* begin Given material *

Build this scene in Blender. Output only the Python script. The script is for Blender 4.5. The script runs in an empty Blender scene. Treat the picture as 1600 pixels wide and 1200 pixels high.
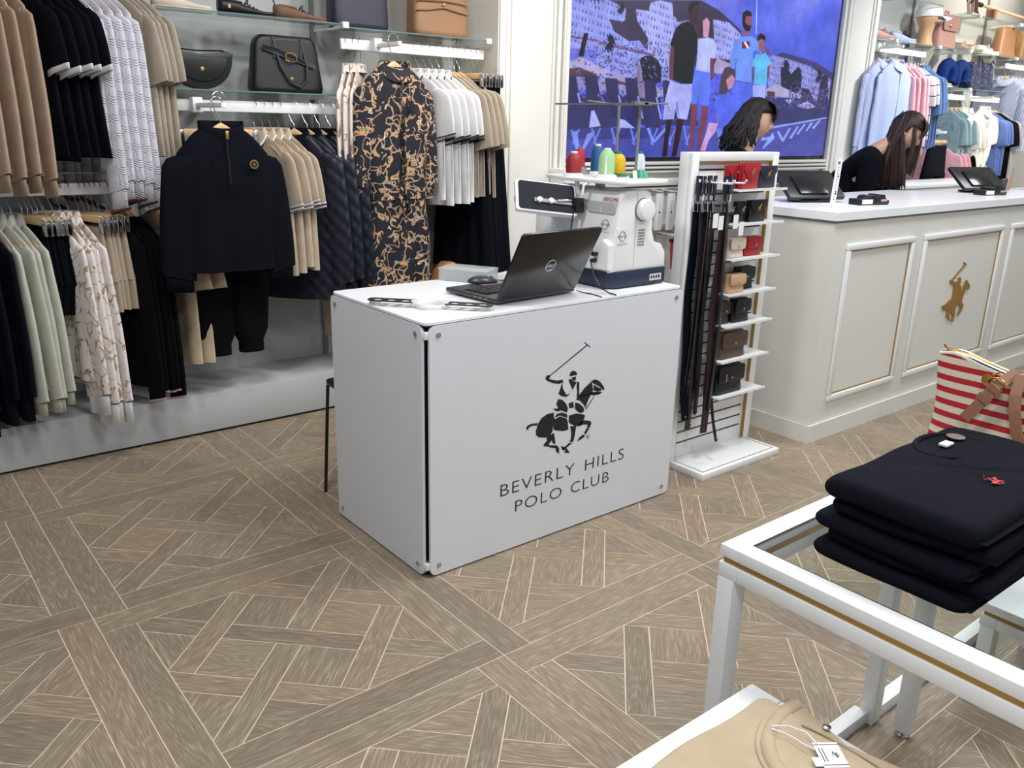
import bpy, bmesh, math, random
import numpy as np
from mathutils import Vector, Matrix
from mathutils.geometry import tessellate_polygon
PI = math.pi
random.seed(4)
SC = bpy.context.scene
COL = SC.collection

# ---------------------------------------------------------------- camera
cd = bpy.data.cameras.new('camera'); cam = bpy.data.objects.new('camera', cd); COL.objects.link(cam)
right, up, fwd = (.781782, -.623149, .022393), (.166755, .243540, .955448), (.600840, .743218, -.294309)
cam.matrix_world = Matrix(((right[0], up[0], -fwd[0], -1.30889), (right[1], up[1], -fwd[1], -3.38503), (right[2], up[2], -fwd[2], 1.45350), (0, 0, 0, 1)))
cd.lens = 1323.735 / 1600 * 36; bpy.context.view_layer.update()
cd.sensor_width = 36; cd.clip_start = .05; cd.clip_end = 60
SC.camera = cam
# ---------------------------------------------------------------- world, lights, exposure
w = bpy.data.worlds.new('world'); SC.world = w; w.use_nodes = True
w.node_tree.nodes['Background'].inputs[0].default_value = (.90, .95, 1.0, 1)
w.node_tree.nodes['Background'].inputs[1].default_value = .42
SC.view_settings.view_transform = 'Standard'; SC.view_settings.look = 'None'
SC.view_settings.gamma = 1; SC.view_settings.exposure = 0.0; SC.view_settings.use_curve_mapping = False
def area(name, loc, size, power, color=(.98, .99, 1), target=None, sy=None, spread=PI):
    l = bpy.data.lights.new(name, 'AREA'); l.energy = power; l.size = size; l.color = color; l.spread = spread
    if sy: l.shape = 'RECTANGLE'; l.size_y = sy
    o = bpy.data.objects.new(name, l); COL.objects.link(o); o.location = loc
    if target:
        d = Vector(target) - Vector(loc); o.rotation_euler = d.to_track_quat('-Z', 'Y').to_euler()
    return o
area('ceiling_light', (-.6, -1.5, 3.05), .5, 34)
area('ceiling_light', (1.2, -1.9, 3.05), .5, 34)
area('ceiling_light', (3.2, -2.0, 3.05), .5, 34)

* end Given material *

[Work to be completed]
Your task is to restate word for word the lines from the top of the data to the line containing "COL = SC.collection", both ends included, with every picture left out.

[Exercise output]
Build this scene in Blender. Output only the Python script. The script is for Blender 4.5. The script runs in an empty Blender scene. Treat the picture as 1600 pixels wide and 1200 pixels high.
import bpy, bmesh, math, random
import numpy as np
from mathutils import Vector, Matrix
from mathutils.geometry import tessellate_polygon
PI = math.pi
random.seed(4)
SC = bpy.context.scene
COL = SC.collection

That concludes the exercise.